Para Manuel e Francisco Aires Mateus, a lógica do lugar, do programa e do tempo encontra sentido na lógica interna do projecto que se baseia numa procura sucessiva de uma ideia que se vai testando e encontrando significado em maquetes e desenhos. A ideia é uma descoberta que se encadeia e que resulta de um método experimental de tentativa e erro. Constitui, deste modo, a estrutura intelectual consistente para que o projecto tenha vida longa e própria.

Os Aires Mateus trabalham através de dualidades – o contexto e a lógica; o sentir e o pensar; o problema e a ideologia; a inspiração e a forma; a essência e a razão. Tiveram mestres como Manuel Tainha, e desde cedo começaram a colaborar activamente no atelier de Gonçalo Byrne.

De Manuel Tainha, os irmãos Mateus, trazem a lição de que a arquitectura sucede pelo meio do desenho. Este método permite uma apropriação do real e uma representação de posições no espaço, porque o traço contém todo o saber que se adensa à medida que se vai definindo a ideia.

Como já foi visto, no processo de projecto dos irmãos Mateus, determina-se importante o desempenho do desenho, da maquete e das representações informatizadas – o processo é sequencial e por vezes reduzido ao elementar (desenhos a preto e branco) para que se busque pela síntese e pela clareza. O preto e branco dos desenhos e as maquetes transparentes tornam até por vezes ambíguo o entendimento do espaço cheio e do espaço vazio e trazem a incerteza dos limites.

A concepção de que a lógica do sítio, do programa e do tempo e sobretudo a existência de uma estrutura de projecto consistente e rigorosa que prevalece sobre a forma foi influenciada pelo trabalho de Gonçalo Byrne.

Da colaboração com Byrne resultaram dois trabalhos muito importantes para os Aires Mateus: a Residência de Estudantes de Coimbra (1996-1999) e a Casa em Alenquer (1999-2001).

Para os Aires de Mateus é necessária uma reflexão sobre o espaço e a sua forma e para tal é determinante a importância do espaço que está dentro, do espaço entre, do espaço por baixo, da ausência que se torna presença, do vazio que se torna cheio, do transparente que se torna opaco, do interior que passa a exterior e das paredes

que engrossam e que podem ser vividas por dentro.
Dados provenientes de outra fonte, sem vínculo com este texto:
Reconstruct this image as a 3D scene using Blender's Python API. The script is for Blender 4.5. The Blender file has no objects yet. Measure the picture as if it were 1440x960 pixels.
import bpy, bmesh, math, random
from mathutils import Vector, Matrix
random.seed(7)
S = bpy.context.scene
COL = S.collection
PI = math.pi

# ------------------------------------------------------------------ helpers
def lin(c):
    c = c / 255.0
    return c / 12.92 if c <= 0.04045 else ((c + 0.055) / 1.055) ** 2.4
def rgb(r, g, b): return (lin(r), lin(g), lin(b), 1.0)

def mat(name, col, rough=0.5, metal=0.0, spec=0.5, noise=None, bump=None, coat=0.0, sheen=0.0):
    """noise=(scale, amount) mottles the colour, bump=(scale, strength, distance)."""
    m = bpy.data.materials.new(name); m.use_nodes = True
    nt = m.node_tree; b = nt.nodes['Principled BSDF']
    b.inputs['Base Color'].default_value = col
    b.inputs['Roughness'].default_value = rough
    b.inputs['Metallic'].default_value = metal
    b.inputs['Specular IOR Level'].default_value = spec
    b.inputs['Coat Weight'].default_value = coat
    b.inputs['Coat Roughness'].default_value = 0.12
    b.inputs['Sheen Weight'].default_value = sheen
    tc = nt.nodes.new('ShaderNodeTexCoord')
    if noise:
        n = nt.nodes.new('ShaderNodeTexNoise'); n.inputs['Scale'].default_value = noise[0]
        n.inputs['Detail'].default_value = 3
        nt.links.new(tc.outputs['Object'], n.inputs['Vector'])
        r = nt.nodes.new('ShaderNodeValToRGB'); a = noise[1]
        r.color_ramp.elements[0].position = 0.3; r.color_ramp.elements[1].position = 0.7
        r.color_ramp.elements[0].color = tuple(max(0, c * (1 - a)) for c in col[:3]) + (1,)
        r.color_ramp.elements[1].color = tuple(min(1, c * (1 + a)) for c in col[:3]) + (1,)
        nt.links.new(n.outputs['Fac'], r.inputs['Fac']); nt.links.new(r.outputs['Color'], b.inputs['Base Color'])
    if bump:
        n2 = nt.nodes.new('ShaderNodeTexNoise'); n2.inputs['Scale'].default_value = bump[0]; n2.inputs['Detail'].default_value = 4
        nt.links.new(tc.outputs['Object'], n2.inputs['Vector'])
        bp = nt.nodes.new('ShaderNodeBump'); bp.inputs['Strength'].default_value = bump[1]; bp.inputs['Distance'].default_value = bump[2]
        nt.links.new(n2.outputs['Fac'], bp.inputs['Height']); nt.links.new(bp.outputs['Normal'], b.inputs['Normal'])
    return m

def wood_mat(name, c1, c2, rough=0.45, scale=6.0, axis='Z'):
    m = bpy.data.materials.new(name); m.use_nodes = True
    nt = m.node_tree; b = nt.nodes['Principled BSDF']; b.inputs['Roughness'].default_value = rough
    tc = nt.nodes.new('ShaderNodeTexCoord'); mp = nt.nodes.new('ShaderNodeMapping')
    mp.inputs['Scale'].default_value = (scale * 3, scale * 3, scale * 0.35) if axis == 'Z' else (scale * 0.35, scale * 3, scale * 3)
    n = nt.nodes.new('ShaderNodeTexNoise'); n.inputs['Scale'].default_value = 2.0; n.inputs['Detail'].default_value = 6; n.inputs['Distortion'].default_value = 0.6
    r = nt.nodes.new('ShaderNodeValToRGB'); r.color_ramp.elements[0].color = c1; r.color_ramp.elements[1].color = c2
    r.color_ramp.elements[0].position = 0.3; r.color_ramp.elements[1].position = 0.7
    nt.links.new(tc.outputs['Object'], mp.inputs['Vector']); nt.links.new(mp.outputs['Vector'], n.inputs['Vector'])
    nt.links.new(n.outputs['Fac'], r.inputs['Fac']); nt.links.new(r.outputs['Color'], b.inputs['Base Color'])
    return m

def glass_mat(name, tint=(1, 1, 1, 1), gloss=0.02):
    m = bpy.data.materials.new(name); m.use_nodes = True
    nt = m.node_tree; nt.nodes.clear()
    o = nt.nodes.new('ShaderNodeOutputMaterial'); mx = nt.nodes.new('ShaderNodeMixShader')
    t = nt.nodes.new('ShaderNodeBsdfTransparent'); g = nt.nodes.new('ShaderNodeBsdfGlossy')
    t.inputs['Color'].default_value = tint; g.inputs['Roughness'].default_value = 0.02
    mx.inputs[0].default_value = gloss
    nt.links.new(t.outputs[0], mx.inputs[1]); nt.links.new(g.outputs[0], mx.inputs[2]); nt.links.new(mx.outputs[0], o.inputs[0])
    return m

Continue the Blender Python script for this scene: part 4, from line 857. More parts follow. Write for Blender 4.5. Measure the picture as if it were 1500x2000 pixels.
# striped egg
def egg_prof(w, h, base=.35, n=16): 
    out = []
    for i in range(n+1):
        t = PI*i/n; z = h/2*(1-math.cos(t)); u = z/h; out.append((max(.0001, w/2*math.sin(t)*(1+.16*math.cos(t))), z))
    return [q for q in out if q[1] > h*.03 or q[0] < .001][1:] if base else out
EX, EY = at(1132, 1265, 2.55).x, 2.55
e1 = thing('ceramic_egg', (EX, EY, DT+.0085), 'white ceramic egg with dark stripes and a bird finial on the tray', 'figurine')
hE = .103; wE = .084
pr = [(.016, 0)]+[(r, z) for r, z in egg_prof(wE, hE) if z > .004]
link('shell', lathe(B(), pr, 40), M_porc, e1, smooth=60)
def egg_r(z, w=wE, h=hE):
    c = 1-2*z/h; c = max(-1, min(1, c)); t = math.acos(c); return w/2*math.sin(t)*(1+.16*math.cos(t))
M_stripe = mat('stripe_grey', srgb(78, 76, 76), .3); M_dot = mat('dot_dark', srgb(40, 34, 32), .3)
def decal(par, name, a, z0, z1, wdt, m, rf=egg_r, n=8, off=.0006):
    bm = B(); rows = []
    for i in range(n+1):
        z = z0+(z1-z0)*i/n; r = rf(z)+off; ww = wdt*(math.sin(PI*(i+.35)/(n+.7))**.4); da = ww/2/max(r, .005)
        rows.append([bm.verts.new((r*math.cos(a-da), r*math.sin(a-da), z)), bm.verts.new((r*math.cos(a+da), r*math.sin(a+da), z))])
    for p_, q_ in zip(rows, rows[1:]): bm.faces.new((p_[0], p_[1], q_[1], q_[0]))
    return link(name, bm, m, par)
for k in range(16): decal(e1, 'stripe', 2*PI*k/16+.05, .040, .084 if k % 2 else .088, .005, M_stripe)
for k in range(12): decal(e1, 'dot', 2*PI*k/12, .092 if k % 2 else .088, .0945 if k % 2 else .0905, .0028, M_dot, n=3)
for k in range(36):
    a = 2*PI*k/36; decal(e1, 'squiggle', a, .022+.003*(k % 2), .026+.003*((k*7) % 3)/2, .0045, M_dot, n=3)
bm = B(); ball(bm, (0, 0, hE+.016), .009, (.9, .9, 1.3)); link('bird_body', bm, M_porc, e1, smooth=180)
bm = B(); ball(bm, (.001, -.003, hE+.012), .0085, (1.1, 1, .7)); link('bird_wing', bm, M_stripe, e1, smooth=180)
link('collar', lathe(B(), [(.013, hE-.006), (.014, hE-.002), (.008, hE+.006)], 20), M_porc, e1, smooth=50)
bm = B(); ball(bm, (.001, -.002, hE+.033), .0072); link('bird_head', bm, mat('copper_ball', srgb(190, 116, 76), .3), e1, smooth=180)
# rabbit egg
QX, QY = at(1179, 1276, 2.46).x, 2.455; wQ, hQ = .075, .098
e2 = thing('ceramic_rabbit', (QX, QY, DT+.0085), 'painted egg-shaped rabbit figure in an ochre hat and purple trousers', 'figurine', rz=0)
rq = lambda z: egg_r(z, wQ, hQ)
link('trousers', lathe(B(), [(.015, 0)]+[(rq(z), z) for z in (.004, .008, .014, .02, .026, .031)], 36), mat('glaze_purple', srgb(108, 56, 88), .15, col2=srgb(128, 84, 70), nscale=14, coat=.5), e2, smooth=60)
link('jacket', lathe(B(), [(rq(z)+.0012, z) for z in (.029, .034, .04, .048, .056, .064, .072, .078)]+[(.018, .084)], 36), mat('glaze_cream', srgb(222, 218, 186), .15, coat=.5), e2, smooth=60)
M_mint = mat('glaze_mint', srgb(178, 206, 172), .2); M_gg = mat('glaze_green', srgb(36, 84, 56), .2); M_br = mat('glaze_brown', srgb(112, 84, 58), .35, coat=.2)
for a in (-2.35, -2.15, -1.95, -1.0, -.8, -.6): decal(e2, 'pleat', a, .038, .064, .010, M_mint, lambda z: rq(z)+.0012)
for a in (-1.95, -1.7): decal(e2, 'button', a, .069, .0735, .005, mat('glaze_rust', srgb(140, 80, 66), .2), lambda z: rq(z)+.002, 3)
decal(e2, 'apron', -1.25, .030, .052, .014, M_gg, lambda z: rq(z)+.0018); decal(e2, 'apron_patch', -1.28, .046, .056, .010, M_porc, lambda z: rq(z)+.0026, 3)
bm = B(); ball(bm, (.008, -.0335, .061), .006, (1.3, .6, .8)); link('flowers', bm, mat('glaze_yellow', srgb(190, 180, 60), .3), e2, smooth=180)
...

A relação com o corpo torna-se assim mais intensa – o abrigo e a desprotecção, a memória do espaço, a preservação do vazio, o prolongar da história de um lugar que agora não pode ser vivido por dentro mas antes contemplado por fora tal como acontece por exemplo nos projectos para a Livraria Medina (1999-2002) ou no projecto para a Casa em Alvalade (1999) ou ainda na Casa em Brejos de Azeitão (2000-2003).

Sendo assim, o Centro de Artes de Sines na pequena escala da cidade adquire uma enorme importância. O objecto foi concebido como um compacto e opaco monólito e que depressa alcançou um valor emblemático. A identidade do conjunto é conseguida evitando analogias directas com a envolvente, enraizando antes a proposta na continuidade e na lógica urbana.